O 12 proc. spadła opłata za odbiór śmieci od mieszkańców Olsztyna. Jest to możliwe dzięki planowanemu w połowie roku uruchomieniu spalarni odpadów i dzięki wygenerowanej w ubiegłym roku nadwyżce - informuje Urząd Miasta.

Trwa rozruch Instalacji Termicznego Przekształcania Odpadów w Olsztynie. Dzięki niej ciepło będzie wytwarzane z alternatywnego paliwa - RDF, czyli odpadów o dużej wartości opałowej - powstającego w sąsiednim Zakładzie Gospodarki Odpadami Komunalnymi.

Dotychczas, aby pozbyć się tony biopaliwa, nasza gmina musiała wydać 600-820 złotych - tłumaczy prezydent Olsztyna, Piotr Grzymowicz. W związku z trwającym już od grudnia rozruchem instalacji RDF trafia tam już teraz, za co Olsztyn płaci 350 zł za tonę, a gdy jej uruchamianie zostanie zakończone koszt będzie nie większy niż 400 złotych za tonę.

To jeden z powodów obniżenia stawki z 11,10 złotego do 9,80 złotego za m3 zużytej wody, od którego naliczana jest opłata za odbiór odpadów.

Wyślemy wszystkim mieszkańcom zawiadomienia z wyliczeniem nowych opłat - informuje Ewa Łukasik-Błażejewicz, dyrektorka Wydziału Środowiska Urzędu Miasta Olsztyna. Stawki zwolnień dla członków rodzin wielodzietnych oraz osób kompostujących bioodpady, a także stawki za pojemniki i worki deklarowane na niezamieszkałych częściach nieruchomości, pozostaną na niezmienionym poziomie - dodała.  

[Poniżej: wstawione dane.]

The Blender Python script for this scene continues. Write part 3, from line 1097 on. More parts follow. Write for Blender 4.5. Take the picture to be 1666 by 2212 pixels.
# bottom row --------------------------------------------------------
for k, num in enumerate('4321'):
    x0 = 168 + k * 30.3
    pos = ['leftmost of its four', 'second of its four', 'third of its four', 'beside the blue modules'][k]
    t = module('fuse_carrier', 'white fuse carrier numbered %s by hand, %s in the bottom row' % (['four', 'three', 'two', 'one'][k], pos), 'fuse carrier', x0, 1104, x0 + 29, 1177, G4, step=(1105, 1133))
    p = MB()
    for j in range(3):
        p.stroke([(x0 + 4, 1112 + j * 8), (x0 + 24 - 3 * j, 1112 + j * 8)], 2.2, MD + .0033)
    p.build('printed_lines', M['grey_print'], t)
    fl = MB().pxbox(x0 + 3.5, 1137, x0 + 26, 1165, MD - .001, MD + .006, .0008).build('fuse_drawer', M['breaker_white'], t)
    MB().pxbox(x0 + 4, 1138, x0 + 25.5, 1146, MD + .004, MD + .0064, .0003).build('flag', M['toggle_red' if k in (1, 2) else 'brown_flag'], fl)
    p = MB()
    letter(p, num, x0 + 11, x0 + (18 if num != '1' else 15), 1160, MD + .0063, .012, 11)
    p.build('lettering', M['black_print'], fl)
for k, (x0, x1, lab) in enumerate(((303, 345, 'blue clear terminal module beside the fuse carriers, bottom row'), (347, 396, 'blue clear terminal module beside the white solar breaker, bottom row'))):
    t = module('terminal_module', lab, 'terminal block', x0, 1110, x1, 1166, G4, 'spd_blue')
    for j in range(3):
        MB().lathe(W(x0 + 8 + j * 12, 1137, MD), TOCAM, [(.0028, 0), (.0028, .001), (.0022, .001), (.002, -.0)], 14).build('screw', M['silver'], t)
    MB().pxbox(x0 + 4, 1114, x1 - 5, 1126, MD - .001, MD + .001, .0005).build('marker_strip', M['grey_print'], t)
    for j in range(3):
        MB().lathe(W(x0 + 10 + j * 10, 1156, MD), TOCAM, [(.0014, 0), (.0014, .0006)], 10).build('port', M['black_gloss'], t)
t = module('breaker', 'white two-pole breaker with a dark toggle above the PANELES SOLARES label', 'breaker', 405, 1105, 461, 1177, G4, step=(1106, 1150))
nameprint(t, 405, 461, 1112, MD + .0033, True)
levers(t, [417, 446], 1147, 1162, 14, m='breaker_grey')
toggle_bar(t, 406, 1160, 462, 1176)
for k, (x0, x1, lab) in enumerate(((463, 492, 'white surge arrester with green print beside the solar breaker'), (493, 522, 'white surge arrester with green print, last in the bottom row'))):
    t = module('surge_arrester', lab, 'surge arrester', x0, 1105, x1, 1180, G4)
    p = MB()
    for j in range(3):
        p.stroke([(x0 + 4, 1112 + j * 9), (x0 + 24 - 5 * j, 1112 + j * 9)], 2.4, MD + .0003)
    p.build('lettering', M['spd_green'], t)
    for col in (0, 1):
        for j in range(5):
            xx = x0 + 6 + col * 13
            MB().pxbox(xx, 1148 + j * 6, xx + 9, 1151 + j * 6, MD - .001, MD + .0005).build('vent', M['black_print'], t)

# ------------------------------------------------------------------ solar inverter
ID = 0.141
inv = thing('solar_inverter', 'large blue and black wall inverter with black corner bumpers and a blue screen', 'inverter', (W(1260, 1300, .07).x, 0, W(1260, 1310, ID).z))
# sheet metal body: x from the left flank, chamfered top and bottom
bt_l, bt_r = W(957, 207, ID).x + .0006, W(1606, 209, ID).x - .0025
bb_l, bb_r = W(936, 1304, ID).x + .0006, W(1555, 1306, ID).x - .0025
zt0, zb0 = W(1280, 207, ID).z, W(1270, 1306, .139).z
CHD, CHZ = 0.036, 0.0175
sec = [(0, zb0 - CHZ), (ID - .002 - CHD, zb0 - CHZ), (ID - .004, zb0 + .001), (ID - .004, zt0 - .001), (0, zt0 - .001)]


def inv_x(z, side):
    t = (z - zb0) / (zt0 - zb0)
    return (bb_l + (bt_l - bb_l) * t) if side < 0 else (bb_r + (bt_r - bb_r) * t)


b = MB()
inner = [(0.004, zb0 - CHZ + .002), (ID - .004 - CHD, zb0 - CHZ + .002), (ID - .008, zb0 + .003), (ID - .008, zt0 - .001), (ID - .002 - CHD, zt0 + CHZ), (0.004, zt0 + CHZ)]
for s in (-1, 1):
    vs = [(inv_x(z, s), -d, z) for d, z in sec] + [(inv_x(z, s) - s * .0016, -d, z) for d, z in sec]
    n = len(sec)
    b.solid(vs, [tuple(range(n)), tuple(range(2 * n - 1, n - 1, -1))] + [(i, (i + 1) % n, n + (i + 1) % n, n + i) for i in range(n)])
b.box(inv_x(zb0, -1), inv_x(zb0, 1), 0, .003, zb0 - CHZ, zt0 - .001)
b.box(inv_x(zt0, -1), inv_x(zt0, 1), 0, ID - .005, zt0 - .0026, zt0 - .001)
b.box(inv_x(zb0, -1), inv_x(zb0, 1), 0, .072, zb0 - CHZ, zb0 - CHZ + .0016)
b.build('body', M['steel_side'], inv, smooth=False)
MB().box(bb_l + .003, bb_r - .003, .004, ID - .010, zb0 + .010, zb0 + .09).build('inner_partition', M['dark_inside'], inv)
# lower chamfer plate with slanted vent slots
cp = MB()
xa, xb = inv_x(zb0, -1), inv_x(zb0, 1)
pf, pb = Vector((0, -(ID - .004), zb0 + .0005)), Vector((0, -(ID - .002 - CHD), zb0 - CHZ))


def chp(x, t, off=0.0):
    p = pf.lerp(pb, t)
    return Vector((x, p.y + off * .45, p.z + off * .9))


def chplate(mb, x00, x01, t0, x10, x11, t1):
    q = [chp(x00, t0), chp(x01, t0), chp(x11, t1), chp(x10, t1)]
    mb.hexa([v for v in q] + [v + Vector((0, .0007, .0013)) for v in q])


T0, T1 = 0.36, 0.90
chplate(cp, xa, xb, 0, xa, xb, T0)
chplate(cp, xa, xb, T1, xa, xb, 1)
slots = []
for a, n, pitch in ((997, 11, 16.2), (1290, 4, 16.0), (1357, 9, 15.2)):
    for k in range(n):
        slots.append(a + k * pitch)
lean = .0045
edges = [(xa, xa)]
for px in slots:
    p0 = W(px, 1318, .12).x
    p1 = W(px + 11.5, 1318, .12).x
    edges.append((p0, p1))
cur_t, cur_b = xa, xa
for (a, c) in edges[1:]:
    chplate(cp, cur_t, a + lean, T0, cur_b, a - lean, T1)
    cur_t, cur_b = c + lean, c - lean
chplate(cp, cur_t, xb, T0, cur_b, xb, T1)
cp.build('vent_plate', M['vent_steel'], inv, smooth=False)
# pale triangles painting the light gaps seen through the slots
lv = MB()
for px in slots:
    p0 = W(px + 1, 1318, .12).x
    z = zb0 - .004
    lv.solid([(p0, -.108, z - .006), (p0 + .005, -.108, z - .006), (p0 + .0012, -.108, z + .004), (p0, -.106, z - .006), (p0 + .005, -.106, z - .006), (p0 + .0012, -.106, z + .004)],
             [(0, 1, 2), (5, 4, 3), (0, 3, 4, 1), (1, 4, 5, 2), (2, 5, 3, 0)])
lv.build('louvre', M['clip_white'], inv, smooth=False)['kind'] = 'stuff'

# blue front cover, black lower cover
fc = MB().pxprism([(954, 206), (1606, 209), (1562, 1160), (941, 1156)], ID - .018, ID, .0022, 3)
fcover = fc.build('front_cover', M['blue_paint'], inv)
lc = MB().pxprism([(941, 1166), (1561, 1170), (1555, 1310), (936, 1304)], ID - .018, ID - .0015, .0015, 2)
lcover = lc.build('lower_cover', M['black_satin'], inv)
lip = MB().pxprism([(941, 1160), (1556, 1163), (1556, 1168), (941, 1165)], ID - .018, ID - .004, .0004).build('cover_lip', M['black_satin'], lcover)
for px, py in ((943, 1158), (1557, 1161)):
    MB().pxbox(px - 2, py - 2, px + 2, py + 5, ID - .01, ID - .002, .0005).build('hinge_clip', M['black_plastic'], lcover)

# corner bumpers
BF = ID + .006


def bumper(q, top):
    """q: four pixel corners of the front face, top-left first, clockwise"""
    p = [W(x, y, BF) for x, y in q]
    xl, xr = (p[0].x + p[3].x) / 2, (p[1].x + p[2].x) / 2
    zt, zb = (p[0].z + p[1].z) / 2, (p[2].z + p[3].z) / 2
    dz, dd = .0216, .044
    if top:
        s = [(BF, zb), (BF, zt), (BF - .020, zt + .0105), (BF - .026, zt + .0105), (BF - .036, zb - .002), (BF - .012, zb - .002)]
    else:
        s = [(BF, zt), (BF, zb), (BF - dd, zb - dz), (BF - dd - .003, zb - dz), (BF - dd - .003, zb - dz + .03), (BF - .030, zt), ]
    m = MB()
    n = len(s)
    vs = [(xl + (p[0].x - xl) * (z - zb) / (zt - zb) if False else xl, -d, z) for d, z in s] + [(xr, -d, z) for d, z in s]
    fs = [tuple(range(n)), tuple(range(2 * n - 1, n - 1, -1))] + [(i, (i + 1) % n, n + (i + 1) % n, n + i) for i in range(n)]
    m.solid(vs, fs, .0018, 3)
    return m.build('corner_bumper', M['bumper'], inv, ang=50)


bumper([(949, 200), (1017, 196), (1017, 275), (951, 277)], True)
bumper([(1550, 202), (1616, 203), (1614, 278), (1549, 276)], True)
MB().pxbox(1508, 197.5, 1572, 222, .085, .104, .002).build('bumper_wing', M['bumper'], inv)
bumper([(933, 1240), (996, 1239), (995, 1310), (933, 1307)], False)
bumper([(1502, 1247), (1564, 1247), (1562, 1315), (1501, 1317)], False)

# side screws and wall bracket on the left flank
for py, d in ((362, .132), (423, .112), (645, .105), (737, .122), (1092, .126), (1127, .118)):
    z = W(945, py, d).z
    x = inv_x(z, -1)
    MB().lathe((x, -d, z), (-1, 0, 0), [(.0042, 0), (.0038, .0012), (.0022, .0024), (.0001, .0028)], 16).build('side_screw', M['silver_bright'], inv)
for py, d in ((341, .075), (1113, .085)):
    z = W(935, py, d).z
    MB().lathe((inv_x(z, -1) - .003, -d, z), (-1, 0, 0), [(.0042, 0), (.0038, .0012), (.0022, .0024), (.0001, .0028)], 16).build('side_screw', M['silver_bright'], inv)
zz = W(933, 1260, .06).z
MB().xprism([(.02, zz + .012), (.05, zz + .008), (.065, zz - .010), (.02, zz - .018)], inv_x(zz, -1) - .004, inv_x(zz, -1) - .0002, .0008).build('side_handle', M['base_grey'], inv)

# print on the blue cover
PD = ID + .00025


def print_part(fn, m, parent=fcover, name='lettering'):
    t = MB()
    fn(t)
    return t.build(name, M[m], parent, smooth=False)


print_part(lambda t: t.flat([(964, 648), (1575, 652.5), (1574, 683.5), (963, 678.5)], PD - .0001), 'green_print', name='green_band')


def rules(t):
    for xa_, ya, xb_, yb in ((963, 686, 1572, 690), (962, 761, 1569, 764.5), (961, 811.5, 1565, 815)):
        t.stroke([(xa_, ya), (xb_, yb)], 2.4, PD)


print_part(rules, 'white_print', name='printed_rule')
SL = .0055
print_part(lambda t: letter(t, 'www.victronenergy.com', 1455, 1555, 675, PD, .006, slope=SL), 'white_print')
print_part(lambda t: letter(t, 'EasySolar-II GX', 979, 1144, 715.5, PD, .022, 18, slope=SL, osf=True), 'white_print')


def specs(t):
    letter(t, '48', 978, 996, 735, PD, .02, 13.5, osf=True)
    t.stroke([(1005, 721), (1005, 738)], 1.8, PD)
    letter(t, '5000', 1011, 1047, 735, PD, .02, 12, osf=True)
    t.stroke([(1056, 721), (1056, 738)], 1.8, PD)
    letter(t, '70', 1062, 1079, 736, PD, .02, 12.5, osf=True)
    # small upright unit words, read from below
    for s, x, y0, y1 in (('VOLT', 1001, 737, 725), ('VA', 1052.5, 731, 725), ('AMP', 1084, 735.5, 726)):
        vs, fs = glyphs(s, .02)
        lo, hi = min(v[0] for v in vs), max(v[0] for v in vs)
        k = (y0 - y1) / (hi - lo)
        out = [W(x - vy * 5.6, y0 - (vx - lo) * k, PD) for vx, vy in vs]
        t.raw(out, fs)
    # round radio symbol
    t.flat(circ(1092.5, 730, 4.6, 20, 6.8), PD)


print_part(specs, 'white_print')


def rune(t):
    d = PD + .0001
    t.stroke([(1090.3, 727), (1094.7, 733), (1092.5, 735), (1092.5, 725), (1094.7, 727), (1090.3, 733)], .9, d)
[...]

Uruchomiona w Olsztynie Instalacja Termicznego Przekształcania Odpadów przerobi 100 tysięcy ton śmieci rocznie, dzięki czemu będzie można pokryć ok. 35 proc. zapotrzebowania mieszkańców na ciepło. Roczna produkcja energii elektrycznej oddanej do sieci na  ponad 73 tys. MWh. Instalacja zostanie oddana do użytku w połowie czerwca tego roku.